## PROBLEM TO WORK ON
Return the lines that follow, exactly as they appear, from the first through the one containing "sc.camera = cam"; no pictures are to be included.

## DATA EXTRACT
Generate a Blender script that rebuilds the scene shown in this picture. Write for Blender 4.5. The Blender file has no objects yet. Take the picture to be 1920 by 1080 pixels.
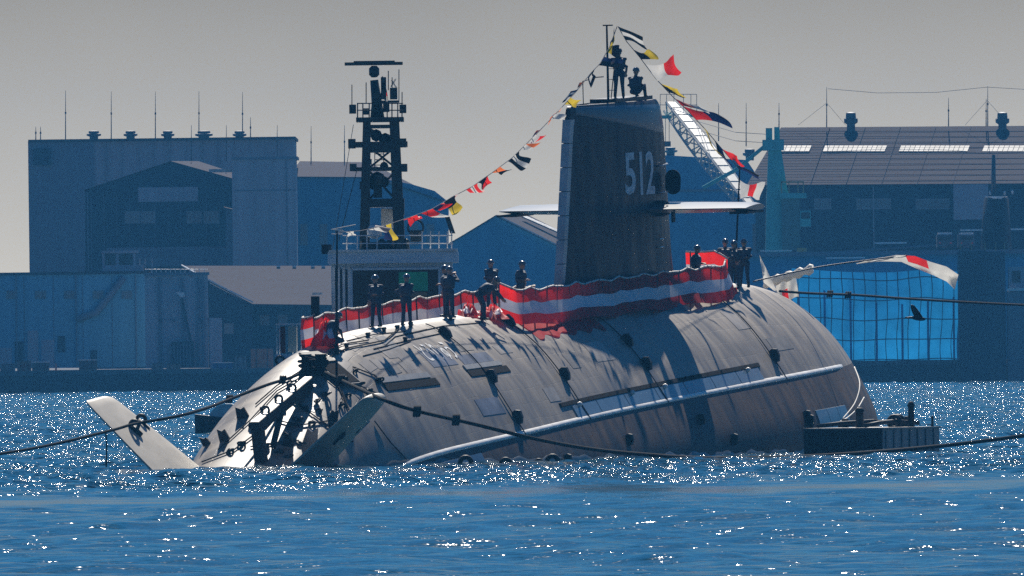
import bpy, bmesh, math, random
import numpy as np
from math import sin, cos, pi, radians as R
from mathutils import Vector, Matrix
from mathutils.bvhtree import BVHTree
rnd = random.Random(11)
nrs = np.random.RandomState(5)
sc = bpy.context.scene
COL = sc.collection

# ------------------------------------------------------------------ camera
FPX, CAMH, YH, ROLL = 37800.0, 4.17, 650.0, 0.012      # focal length and horizon row in photo pixels (1920 wide)
camd = bpy.data.cameras.new('camera'); cam = bpy.data.objects.new('camera', camd); COL.objects.link(cam)
cam.matrix_world = Matrix.Translation((0, 0, CAMH)) @ Matrix.Rotation(R(90), 4, 'X') @ Matrix.Rotation(-ROLL, 4, 'Z')
camd.sensor_width = 36.0; camd.lens = FPX / 1920 * 36; camd.shift_y = (YH - 540) / 1920
camd.clip_start = 1.0; camd.clip_end = 30000
sc.camera = cam

# ------------------------------------------------------------------ sky, sun, exposure
SUN_EL, SUN_AZ = R(46.5), R(0.5)                            # azimuth from +Y (straight ahead) towards +X
w = bpy.data.worlds.new('World'); sc.world = w; w.use_nodes = True
nt = w.node_tree; nt.nodes.clear()
def wn(t, **k):
    n = nt.nodes.new(t)
    for a, b in k.items(): setattr(n, a, b)
    return n
sky = wn('ShaderNodeTexSky', sky_type='NISHITA', sun_disc=False, sun_elevation=SUN_EL, sun_rotation=SUN_AZ)
sky.air_density = 1.0; sky.dust_density = 0.6; sky.ozone_density = 3.0
tc = wn('ShaderNodeTexCoord'); sx = wn('ShaderNodeSeparateXYZ'); nt.links.new(tc.outputs['Generated'], sx.inputs[0])
ramp = wn('ShaderNodeValToRGB')                          # grey sea haze over the horizon
cr = ramp.color_ramp; cr.elements[0].position = 0.0; cr.elements[0].color = (9.2, 8.2, 6.5, 1)
cr.elements[1].position = 0.30; cr.elements[1].color = (1.5, 2.0, 2.8, 1)
e = cr.elements.new(0.02); e.color = (3.6, 3.2, 2.55, 1)
e = cr.elements.new(0.07); e.color = (2.2, 2.1, 2.0, 1)
nt.links.new(sx.outputs['Z'], ramp.inputs[0])
mr = wn('ShaderNodeMapRange', interpolation_type='SMOOTHSTEP'); mr.inputs[1].default_value = 0.012; mr.inputs[2].default_value = 0.11
nt.links.new(sx.outputs['Z'], mr.inputs[0])
tint = wn('ShaderNodeMix', data_type='RGBA', blend_type='MULTIPLY'); tint.inputs[0].default_value = 1.0
nt.links.new(sky.outputs[0], tint.inputs[6]); tint.inputs[7].default_value = (0.085, 0.36, 0.64, 1)
mx = wn('ShaderNodeMix', data_type='RGBA'); nt.links.new(mr.outputs[0], mx.inputs[0])
nt.links.new(ramp.outputs[0], mx.inputs[6]); nt.links.new(tint.outputs[2], mx.inputs[7])
sn = wn('ShaderNodeTexNoise'); sn.inputs['Scale'].default_value = 55.0; sn.inputs['Detail'].default_value = 3.0; nt.links.new(tc.outputs['Generated'], sn.inputs['Vector'])
sr = wn('ShaderNodeMapRange'); sr.inputs[1].default_value = .3; sr.inputs[2].default_value = .7; sr.inputs[3].default_value = .955; sr.inputs[4].default_value = 1.045; nt.links.new(sn.outputs['Fac'], sr.inputs[0])
sm = wn('ShaderNodeMix', data_type='RGBA', blend_type='MULTIPLY'); sm.inputs[0].default_value = 1.0; nt.links.new(mx.outputs[2], sm.inputs[6]); nt.links.new(sr.outputs[0], sm.inputs[7])
bg = wn('ShaderNodeBackground'); bg.inputs[1].default_value = 0.06
out = wn('ShaderNodeOutputWorld'); nt.links.new(sm.outputs[2], bg.inputs[0]); nt.links.new(bg.outputs[0], out.inputs[0])

sund = bpy.data.lights.new('sun', 'SUN'); sun = bpy.data.objects.new('sun', sund); COL.objects.link(sun)
sund.energy = 5.0; sund.angle = R(0.53); sund.color = (1.0, 0.93, 0.83)
SV = Vector((sin(SUN_AZ) * cos(SUN_EL), cos(SUN_AZ) * cos(SUN_EL), sin(SUN_EL)))
sun.rotation_euler = SV.to_track_quat('Z', 'Y').to_euler()
vs = sc.view_settings; vs.view_transform = 'Standard'; vs.look = 'None'; vs.gamma = 1.0; vs.use_curve_mapping = False; vs.exposure = 0.6
cy = sc.cycles; cy.use_denoising = False; sc.render.filter_size = 1.7; cy.max_bounces = 6; cy.diffuse_bounces = 2; cy.glossy_bounces = 3; cy.transmission_bounces = 3; cy.volume_bounces = 0
cy.sample_clamp_indirect = 4.0; cy.caustics_reflective = False; cy.caustics_refractive = False

# ------------------------------------------------------------------ helpers
def W(px, py, d):
    """world point seen at photo pixel (px, py) at distance d"""
    x = px - ROLL * (py - YH); y = py + ROLL * (px - 960)
    return Vector(((x - 960) / FPX * d, d, CAMH - (y - YH) / FPX * d))
def ppm(d): return FPX / d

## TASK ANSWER
Generate a Blender script that rebuilds the scene shown in this picture. Write for Blender 4.5. The Blender file has no objects yet. Take the picture to be 1920 by 1080 pixels.
import bpy, bmesh, math, random
import numpy as np
from math import sin, cos, pi, radians as R
from mathutils import Vector, Matrix
from mathutils.bvhtree import BVHTree
rnd = random.Random(11)
nrs = np.random.RandomState(5)
sc = bpy.context.scene
COL = sc.collection

# ------------------------------------------------------------------ camera
FPX, CAMH, YH, ROLL = 37800.0, 4.17, 650.0, 0.012      # focal length and horizon row in photo pixels (1920 wide)
camd = bpy.data.cameras.new('camera'); cam = bpy.data.objects.new('camera', camd); COL.objects.link(cam)
cam.matrix_world = Matrix.Translation((0, 0, CAMH)) @ Matrix.Rotation(R(90), 4, 'X') @ Matrix.Rotation(-ROLL, 4, 'Z')
camd.sensor_width = 36.0; camd.lens = FPX / 1920 * 36; camd.shift_y = (YH - 540) / 1920
camd.clip_start = 1.0; camd.clip_end = 30000
sc.camera = cam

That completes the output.